Some Thoughts
Apr 22, 2009
I know this is going to sound absolutely bizarre but when reality hit and I realized I am going to be a mother in less than two months I asked myself, “Are you ready for this?”
And then the part of my head consumed with infertility quickly replied, “Obviously you are. You’ve been trying to have a baby for almost two years now!”
Pregnancy allows mothers to prepare for the birth of their baby for approximately eight months. It wasn’t long and I realized if this baby was going to be born next week, I’d obviously take her in a heartbeat.
So then the hysteria of parenting and parenting well set in.
Once knowing she was on the way, I began thinking about parenting and it really freaked me out! While I have had ample experience with taking care of children and babies since I was a child myself, I have obviously never been completely responsible for the physical, emotional, spiritual and social well-being of a child God has blessed me (and my husband) to raise.
It is overwhelming to think about that responsibility. And then at the same time I am filled with complete and utter joy because I have literally lived my life looking forward to this very moment.
Dave and I made adjustments to our budget long ago because it has always been our intent for me to stay home with our children.
There is nothing I desire more than taking care of our household and our children on a daily basis.
I know there will be no greater reward than for me to know when my hair is graying that my life was spent shaping and molding the children God blessed me with to be men and women with a deep desire to love and serve the Lord with their lives.
No greater reward.
I know to get there is going to take sacrifice and a lot of something I’m probably not even aware of right now.
My mother was a stay at home mom until I was a senior in high school. We (my brother and I) definitely knew who was in charge … Mama! She didn’t have to tell us to do anything twice. We either did it or we knew what was coming. My mother demanded our respect and as a result there was always security in our home because we knew what was expected of us.

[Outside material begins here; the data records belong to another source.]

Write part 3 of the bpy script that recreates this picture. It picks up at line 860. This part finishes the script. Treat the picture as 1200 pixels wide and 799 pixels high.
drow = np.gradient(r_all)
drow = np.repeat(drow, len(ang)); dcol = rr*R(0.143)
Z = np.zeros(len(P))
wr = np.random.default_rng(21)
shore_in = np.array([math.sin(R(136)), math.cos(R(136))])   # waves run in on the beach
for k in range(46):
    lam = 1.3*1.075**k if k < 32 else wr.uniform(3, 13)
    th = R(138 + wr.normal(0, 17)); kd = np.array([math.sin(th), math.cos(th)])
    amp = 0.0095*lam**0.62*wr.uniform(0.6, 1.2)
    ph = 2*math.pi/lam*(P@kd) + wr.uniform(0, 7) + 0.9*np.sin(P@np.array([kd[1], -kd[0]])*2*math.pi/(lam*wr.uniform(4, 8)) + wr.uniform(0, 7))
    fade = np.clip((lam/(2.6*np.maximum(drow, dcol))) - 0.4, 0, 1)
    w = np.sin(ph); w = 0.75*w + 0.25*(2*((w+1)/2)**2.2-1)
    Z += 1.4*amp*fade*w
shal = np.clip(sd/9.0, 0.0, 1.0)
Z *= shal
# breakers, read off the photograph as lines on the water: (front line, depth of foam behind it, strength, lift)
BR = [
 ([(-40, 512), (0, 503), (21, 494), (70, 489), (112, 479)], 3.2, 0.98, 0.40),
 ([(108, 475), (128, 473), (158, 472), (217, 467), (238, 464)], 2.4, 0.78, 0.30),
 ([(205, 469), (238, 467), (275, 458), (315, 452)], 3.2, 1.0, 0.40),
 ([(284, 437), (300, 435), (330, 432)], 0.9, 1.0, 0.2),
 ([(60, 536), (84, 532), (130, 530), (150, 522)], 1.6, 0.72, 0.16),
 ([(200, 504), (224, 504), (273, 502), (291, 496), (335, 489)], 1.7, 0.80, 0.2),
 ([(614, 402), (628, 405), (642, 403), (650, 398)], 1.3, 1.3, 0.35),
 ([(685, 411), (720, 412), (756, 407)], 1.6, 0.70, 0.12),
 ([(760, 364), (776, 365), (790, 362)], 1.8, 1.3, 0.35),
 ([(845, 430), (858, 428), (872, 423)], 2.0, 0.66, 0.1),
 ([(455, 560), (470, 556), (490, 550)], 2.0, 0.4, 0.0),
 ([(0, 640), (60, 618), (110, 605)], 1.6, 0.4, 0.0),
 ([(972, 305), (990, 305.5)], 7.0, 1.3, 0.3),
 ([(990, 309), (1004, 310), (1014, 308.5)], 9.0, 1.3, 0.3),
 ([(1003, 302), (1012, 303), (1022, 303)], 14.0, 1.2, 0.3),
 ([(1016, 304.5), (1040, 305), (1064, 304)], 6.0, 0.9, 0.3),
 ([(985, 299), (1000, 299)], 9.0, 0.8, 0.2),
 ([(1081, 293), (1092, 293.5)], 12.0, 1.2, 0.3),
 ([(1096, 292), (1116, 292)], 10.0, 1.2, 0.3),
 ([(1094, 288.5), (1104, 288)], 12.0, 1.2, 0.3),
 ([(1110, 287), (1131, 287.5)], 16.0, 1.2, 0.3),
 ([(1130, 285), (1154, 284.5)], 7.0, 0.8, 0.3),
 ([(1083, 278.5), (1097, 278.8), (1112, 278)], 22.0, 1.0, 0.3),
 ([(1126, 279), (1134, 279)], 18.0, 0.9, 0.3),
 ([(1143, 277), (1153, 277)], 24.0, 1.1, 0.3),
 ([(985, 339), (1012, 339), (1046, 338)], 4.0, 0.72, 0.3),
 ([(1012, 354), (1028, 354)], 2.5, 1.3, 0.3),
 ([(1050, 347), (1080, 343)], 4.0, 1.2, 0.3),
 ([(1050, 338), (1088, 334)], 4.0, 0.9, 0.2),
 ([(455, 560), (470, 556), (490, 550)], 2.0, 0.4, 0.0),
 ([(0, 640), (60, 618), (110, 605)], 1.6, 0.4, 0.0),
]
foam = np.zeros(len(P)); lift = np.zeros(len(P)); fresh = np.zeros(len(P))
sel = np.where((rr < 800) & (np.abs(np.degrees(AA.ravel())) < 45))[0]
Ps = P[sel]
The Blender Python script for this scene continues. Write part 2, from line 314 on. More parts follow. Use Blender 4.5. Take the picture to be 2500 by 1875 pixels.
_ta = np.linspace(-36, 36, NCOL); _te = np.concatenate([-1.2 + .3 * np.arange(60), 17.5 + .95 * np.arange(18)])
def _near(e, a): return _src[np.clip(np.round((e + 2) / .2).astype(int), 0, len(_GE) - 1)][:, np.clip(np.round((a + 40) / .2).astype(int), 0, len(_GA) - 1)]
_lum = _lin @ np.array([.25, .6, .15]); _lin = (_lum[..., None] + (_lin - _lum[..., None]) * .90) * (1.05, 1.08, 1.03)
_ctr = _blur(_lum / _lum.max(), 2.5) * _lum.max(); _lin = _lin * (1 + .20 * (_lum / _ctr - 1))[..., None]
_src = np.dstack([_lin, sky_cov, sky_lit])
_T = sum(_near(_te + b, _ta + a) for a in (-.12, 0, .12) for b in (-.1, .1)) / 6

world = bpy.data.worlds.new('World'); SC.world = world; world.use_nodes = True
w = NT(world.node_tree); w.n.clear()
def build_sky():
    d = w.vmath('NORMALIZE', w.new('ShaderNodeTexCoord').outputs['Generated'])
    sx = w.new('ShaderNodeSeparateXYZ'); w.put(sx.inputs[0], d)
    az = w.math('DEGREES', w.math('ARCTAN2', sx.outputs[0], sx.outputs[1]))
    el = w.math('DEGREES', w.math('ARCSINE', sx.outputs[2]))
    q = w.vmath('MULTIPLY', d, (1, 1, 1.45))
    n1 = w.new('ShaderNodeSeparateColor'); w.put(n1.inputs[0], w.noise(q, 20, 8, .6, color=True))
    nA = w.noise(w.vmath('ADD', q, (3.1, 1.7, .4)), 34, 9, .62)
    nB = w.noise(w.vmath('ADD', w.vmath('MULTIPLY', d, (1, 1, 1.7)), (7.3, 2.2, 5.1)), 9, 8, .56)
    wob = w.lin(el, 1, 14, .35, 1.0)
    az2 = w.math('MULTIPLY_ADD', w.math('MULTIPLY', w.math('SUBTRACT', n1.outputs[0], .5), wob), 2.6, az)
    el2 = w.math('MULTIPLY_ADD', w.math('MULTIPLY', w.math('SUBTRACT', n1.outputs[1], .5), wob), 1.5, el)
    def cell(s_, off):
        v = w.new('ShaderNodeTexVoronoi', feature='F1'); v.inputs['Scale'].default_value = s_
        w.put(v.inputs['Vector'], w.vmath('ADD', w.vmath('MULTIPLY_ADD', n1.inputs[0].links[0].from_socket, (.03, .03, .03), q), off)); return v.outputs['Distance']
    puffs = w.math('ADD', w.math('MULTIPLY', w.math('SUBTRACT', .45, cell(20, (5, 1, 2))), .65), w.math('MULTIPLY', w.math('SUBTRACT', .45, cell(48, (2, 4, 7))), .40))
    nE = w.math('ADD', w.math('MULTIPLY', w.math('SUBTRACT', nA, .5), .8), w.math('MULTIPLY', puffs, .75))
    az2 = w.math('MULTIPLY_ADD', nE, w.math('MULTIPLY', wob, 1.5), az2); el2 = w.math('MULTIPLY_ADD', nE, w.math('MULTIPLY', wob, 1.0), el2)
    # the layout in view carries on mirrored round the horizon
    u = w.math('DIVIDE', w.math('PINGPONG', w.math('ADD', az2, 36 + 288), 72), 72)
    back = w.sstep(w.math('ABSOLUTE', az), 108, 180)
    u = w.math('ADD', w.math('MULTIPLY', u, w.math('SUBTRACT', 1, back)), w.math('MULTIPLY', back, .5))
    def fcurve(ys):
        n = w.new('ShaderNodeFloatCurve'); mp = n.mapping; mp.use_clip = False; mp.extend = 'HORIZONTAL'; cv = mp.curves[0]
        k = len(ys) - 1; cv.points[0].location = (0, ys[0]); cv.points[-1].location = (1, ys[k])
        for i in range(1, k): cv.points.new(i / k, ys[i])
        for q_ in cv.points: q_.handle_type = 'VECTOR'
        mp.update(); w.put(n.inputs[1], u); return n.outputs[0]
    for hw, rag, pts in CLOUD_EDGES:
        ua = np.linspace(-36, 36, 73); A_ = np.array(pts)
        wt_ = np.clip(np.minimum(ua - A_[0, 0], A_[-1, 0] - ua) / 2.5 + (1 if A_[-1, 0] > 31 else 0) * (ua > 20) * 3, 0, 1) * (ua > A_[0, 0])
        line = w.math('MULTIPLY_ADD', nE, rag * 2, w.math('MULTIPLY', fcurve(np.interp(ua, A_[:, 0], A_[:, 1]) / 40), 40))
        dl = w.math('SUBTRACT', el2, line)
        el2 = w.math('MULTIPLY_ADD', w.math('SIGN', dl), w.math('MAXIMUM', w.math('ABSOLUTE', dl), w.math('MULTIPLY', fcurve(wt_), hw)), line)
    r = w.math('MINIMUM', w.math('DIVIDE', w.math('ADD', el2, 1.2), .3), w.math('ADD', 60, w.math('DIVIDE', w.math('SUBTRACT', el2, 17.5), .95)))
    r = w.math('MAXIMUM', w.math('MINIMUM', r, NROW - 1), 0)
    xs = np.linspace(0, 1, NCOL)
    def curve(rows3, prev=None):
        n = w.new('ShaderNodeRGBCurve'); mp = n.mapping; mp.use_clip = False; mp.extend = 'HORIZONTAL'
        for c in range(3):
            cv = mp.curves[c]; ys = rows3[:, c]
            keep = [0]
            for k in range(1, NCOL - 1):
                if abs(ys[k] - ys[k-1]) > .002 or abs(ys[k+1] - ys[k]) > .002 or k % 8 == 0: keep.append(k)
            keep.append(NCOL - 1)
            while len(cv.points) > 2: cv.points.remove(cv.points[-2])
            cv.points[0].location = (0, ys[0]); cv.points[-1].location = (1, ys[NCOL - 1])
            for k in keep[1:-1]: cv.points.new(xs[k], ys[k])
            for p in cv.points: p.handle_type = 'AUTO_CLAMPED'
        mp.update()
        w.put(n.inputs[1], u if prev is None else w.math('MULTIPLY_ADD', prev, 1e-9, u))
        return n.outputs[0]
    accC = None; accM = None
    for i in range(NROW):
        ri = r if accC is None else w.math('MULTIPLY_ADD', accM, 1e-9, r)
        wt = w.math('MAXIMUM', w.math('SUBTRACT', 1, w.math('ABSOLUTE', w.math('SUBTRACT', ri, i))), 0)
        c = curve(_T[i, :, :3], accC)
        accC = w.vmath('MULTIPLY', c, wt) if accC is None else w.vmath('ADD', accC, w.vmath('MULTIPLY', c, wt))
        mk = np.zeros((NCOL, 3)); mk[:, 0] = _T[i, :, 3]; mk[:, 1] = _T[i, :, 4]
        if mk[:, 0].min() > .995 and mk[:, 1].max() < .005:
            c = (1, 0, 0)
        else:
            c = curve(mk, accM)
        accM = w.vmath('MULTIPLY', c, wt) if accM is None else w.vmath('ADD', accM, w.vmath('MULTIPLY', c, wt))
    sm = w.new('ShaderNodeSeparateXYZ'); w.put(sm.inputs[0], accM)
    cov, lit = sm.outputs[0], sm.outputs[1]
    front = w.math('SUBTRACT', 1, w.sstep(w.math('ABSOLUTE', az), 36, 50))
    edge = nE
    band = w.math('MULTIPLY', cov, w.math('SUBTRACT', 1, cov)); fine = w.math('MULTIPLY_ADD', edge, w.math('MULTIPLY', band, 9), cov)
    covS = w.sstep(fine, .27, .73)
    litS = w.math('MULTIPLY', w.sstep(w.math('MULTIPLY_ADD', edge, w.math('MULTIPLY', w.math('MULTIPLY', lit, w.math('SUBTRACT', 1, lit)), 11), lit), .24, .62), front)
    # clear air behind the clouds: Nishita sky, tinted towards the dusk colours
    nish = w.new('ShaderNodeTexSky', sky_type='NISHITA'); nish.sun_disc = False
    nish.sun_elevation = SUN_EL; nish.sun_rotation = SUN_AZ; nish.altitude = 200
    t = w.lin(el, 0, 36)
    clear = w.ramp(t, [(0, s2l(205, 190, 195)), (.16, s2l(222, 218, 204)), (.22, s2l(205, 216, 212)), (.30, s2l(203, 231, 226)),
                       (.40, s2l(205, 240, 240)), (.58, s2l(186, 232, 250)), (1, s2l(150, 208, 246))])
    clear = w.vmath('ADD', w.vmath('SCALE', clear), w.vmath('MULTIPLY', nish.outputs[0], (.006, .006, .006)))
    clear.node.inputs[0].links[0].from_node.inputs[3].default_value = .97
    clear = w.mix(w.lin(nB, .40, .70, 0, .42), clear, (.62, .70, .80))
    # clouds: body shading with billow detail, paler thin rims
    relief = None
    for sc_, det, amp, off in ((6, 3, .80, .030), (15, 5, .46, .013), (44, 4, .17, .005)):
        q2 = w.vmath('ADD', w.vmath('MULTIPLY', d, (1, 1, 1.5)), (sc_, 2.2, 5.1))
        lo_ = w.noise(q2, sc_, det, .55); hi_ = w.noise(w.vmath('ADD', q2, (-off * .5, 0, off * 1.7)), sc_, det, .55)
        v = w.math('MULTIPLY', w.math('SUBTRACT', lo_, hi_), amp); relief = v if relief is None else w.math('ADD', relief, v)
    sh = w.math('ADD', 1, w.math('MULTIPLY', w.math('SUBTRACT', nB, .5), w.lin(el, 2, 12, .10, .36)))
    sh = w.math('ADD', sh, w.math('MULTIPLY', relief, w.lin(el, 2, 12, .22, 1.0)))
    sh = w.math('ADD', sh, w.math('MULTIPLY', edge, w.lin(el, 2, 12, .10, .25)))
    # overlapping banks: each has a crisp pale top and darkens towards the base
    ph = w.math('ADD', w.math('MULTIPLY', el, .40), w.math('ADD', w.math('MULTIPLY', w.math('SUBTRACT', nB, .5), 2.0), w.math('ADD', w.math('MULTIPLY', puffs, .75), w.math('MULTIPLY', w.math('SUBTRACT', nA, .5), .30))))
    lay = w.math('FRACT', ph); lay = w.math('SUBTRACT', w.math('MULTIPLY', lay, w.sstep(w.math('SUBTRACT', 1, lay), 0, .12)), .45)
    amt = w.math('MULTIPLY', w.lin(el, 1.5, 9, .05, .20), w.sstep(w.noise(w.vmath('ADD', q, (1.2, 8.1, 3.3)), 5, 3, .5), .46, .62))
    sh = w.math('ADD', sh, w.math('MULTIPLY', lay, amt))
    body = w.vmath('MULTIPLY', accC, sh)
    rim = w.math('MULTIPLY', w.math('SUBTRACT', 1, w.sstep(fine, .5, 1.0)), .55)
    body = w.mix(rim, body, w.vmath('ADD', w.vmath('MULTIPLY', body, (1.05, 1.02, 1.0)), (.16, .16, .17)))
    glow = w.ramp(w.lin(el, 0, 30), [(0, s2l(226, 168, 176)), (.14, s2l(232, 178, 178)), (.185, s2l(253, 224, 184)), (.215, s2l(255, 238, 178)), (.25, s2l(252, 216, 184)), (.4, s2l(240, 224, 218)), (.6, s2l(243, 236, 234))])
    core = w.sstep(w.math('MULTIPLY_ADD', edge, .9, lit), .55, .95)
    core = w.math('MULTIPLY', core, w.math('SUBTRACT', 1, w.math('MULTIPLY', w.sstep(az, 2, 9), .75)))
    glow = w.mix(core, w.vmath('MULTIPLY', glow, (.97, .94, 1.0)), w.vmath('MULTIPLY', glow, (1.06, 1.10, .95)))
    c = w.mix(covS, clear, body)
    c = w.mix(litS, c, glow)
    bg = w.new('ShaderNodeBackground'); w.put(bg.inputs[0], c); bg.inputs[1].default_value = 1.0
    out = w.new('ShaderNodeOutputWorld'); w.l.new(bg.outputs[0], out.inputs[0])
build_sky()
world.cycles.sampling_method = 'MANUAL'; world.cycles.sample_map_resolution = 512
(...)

It was my Mama (and of course my Daddy) who taught me to be obedient. I can’t help but think because I learned the importance of obedience as a child that it made my obedience to the Lord as an adult “easier”. (Obedience is never easy, especially when you want so badly to do the opposite!)
I was listening to the radio yesterday and Dr. James Dobson (he has apparently written several books about raising children God’s way) was on. He said something that is very scary, but I believe, very true. He said that by the age of three, children know that they fit into one of two categories. He said the first category is a child who knows they are in charge (they know how to manipulate their parents) and the second category is a child who knows their parents are in charge and has utmost respect for them. Dr. Dobson said, unfortunately, many children today fall into the first category.
Fortunately, I do have time to read up on parenting God’s way before my little girl is in need of training! To anyone out there who has read a book on parenting God’s way and would recommend me to read it, please let me know!
I think maybe the thing I need to know now is that parenting is obviously not always roses and sunshine, and as with anything in life, there are ups and downs. I must trust that God will continue to guide me and equip me with what I need to raise the children He will bless me with.